Sunday, May 07, 2006

A Number at ACT

This afternoon I attended the matinee performance of Caryl Churchill's A Number at ACT. This is a two-hander that lasts less than 55 minutes & uses the concept of human cloning to explore parenting, sibling rivalry & nature vs. nuture. The play consists of 5 short scenes which are interviews between a father & his cloned sons. The story is told very efficiently, & each scene ends with an abrubt black-out.

In this production, the action plays out in a very small room that seems to be a den or an office & that floats in darkness in the middle of the stage. Our view of the room shows three walls but no windows or doors. As I was looking at this set before the show started, I already started to wonder how the actors were going to get on stage, but this mystery was revealed only at the final curtain call. Between scenes the room itself is plunged in total darkness while light show with scary music plays around the perimeters.

The play is also a showcase for the actor Josh Charles who plays the troubled son & his 2 clones. This production did a very good job differentiating the 3 identical sons by dress, mannerisms, speech & positioning in the room. At the beginning of each scene it was immediately clear which clone we were watching.
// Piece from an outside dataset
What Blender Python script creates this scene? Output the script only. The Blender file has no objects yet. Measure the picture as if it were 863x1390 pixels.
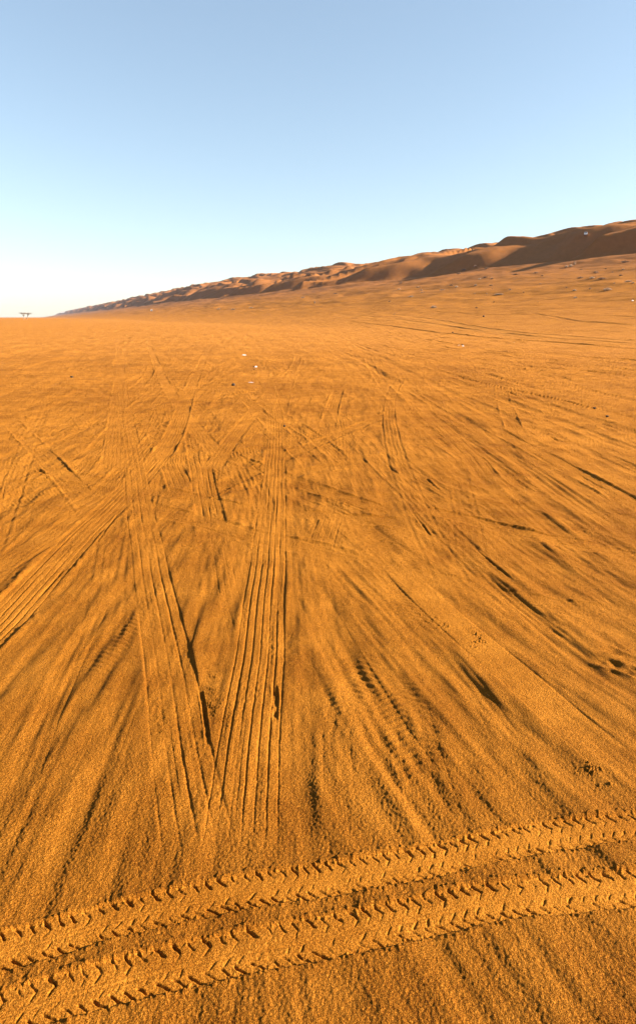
import bpy, bmesh, math, random
import numpy as np
from mathutils import Vector, Matrix

random.seed(7)
R = math.radians
scene = bpy.context.scene
C = scene.collection

# ------------------------------------------------------------------ camera model
F = 867.0; CX = 431.5; CY = 650.0; PITCH = R(14.2); CAM_H = 1.70
def ray(px, py):
    dx = (px - CX) / F; dy = (CY - py) / F
    c, s = math.cos(PITCH), math.sin(PITCH)
    return dx, c + dy * s, dy * c - s          # world x, y, z of a pixel's ray
def flat(px, py):
    x, y, z = ray(px, py); k = CAM_H / -z
    return (x * k, y * k)

SUN_AZ = R(92); SUN_EL = R(21.5)                # azimuth clockwise from +Y

# ------------------------------------------------------------------ noise
def _h(ix, iy, seed):
    n = (ix * 374761393 + iy * 668265263 + seed * 1274126177) & 0xffffffff
    n = ((n ^ (n >> 13)) * 1274126177) & 0xffffffff
    n = ((n ^ (n >> 16)) * 2246822519) & 0xffffffff
    return (n ^ (n >> 15)) & 0xffff
_G = np.stack([np.cos(np.arange(256) * 2 * np.pi / 256), np.sin(np.arange(256) * 2 * np.pi / 256)])
def noise(x, y, seed=0):
    x = np.asarray(x, float); y = np.asarray(y, float)
    x, y = np.broadcast_arrays(x, y)
    x0 = np.floor(x).astype(np.int64); y0 = np.floor(y).astype(np.int64)
    fx = x - x0; fy = y - y0
    u = fx * fx * fx * (fx * (fx * 6 - 15) + 10); v = fy * fy * fy * (fy * (fy * 6 - 15) + 10)
    def g(i, j):
        h = _h(x0 + i, y0 + j, seed) & 255
        return _G[0][h] * (fx - i) + _G[1][h] * (fy - j)
    a = g(0, 0); b = g(1, 0); c = g(0, 1); d = g(1, 1)
    return (a + u * (b - a) + v * (c - a) + u * v * (a - b - c + d)) * 1.5
def fbm(x, y, seed=0, octs=3, gain=.5):
    t = 0; a = 1.0
    for o in range(octs):
        t = t + a * noise(x * 2 ** o, y * 2 ** o, seed + 17 * o); a *= gain
    return t
def sst(a, b, x):
    t = np.clip((x - a) / (b - a), 0, 1); return t * t * (3 - 2 * t)

# ------------------------------------------------------------------ large terrain: plain, apron, dune ridge
RD = R(-23.2)                                  # azimuth in which the ridge runs away
SR, CR = math.sin(RD), math.cos(RD)
def uv(x, y):
    return SR * x + CR * y, CR * x - SR * y
def ridge_base(v):
    # gentle apron, then the body of the ridge, then its broad top
    a = 28.0 * np.clip((v - 45) / 195, 0, 1) ** 1.4
    b = .06 * np.clip(v - 240, 0, 190)
    c = np.clip(v - 430, 0, 200) * .01 - np.clip(v - 700, 0, 3000) * .03
    return a + b + c
def brink(d, rise, slope=.62):
    # slip face: soft foot, straight steep face, sharp brink, long back that sinks a little towards the sun
    wd = rise / slope; t = d / wd
    f = np.where(t < 0, 0, np.where(t < .3, t * t / .6, t - .15)) / .85
    back = 1 - .30 * sst(0, 1, (d - wd) / 48.)
    return rise * np.where(t < 1, f, back)
def saw_front(u, L, ph, seed):
    # slip faces set one behind the other: each runs obliquely out of the ridge, then the next starts further back
    q = u / L + ph + .55 * noise(u / (L * 2.3), seed * 7.7, seed)
    qi = np.floor(q).astype(np.int64); t = q - qi
    a0 = .25 + 1.2 * (_h(qi, qi * 0 + 3, seed) / 65535.); a1 = .25 + 1.2 * (_h(qi + 1, qi * 0 + 3, seed) / 65535.)
    return np.where(t < .74, a0 * (1 - t / .74), a1 * sst(.74, 1, t)), t
STEPS = ((232, 92, 16.5, 104., .1, 101), (290, 44, 8.5, 66., .45, 102), (326, 38, 5.5, 54., .8, 103), (360, 32, 4.6, 61., .3, 104), (392, 28, 4.0, 47., .6, 105), (424, 24, 3.4, 40., .2, 106))
def terrain(x, y):
    x = np.asarray(x, float); y = np.asarray(y, float)
    u, v = uv(x, y)
    vb = v + 9 * noise(u / 130, v / 160, 5) * sst(120, 240, v) + 5 * noise(u / 37, v / 50, 6) * sst(180, 240, v)
    h = ridge_base(vb)
    k = 1 + .0 * v
    for V0, A, rise, L, ph, sd in STEPS:
        rise = rise * 1.65
        fr_, t_ = saw_front(u + .25 * (v - V0), L, ph, sd)
        d = vb - V0 - A * fr_ + 4 * noise(u / 21, v / 26, sd + 1)
        rz = rise * np.clip(.95 + 1.25 * noise(u / (L * .9), v / 160, sd + 2), .08, 1.5)
        sl = .33 + .30 * sst(-.08, .16, noise(u / 62, v / 400 + sd * 1.3, sd + 4))       # steep slip faces alternate with gentle flanks
        h = h + k * brink(d, rz * (.55 + .5 * fr_), sl)
    cap = 47 + .178 * (vb - 285) - .16 * np.clip(vb - 440, 0, 400) + 2.6 * noise(u / 46, v / 60, 121) + 1.2 * noise(u / 19, v / 40, 122)
    cap = 28 + (cap - 28) * (.82 + .18 * k)
    h = -1.3 * np.log(np.exp(-np.clip(h, -50, 200) / 1.3) + np.exp(-np.clip(cap, -50, 200) / 1.3)) * sst(225, 245, vb) + h * (1 - sst(225, 245, vb))
    m2 = v * .97 + u * .25 + 9 * noise(u / 28, v / 24, 37)
    am = np.clip(.3 + 1.6 * noise(u / 40, v / 40, 48), 0, 1.3) * sst(275, 320, vb)
    t_ = m2 / 17. - np.floor(m2 / 17.)
    m3 = v * .9 + u * .42 + 14 * noise(u / 52, v / 44, 38); t3 = m3 / 37. - np.floor(m3 / 37.)
    h = h + 4.2 * np.clip(.25 + 1.7 * noise(u / 66, v / 60, 49), 0, 1.3) * sst(262, 300, vb) * np.where(t3 < .26, sst(-.02, .26, t3), 1 - (t3 - .26) / .74)
    h = h + 1.3 * am * np.where(t_ < .35, sst(-.02, .35, t_), 1 - (t_ - .35) / .65)
    S2 = vb - v
    h = h + np.clip(h - 26, 0, 100) * .30 * sst(650, 1700, u)
    # hummocky apron
    ap = sst(60, 130, v) * (1 - sst(230, 262, v + S2))
    h = h + ap * (.55 * noise(u / 24, v / 13, 51) + .2 * noise(u / 7, v / 5, 53) + 1.2 * noise(u / 75, v / 40, 55))
    ap2 = sst(25, 80, v)
    r = np.hypot(x, y)
    h = h + ap2 * .10 * noise(u / 9, v / 2.6, 57)
    # the plain itself
    far = sst(6, 40, r)
    h = h + far * (.16 * noise(x / 23, y / 31, 61) + .05 * noise(x / 7, y / 9, 62))
    h = h + .012 * noise(x / 1.7, y / 3.1, 63)
    h = h + .9 * sst(260, 420, r) * (1 - sst(420, 800, r)) * sst(-200, 60, v) * .6
    return h
def ground_hit(px, py):
    dx, dy, dz = ray(px, py)
    t = np.concatenate([np.arange(1, 60, .05), 60 * 1.0015 ** np.arange(0, 3300)])
    z = CAM_H + dz * t - terrain(dx * t, dy * t)
    k = np.argmax(z < 0)
    if z[k] >= 0: k = len(t) - 1
    q = t[k]
    return dx * q, dy * q, float(terrain(dx * q, dy * q))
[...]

I was very engaged by the ideas of the play, its cleverness, its tightness, & its mixture of the sinister with the humorous. Although no violence occurs on stage or is even described, I think it is a very cruel & violent story. One way to summarize it is to say that it is a story about how technology allows a bad father to be even worse. It reminds me of Edward Albee's The Goat in that you immediately want to discuss it after you've seen it.

I stayed for the "informal discussion" following the performance. It was a question-and-answer session, though I wasn't clear on who the guy leading it was. During the discussion he had to explain the plot 3 different times to 3 different people.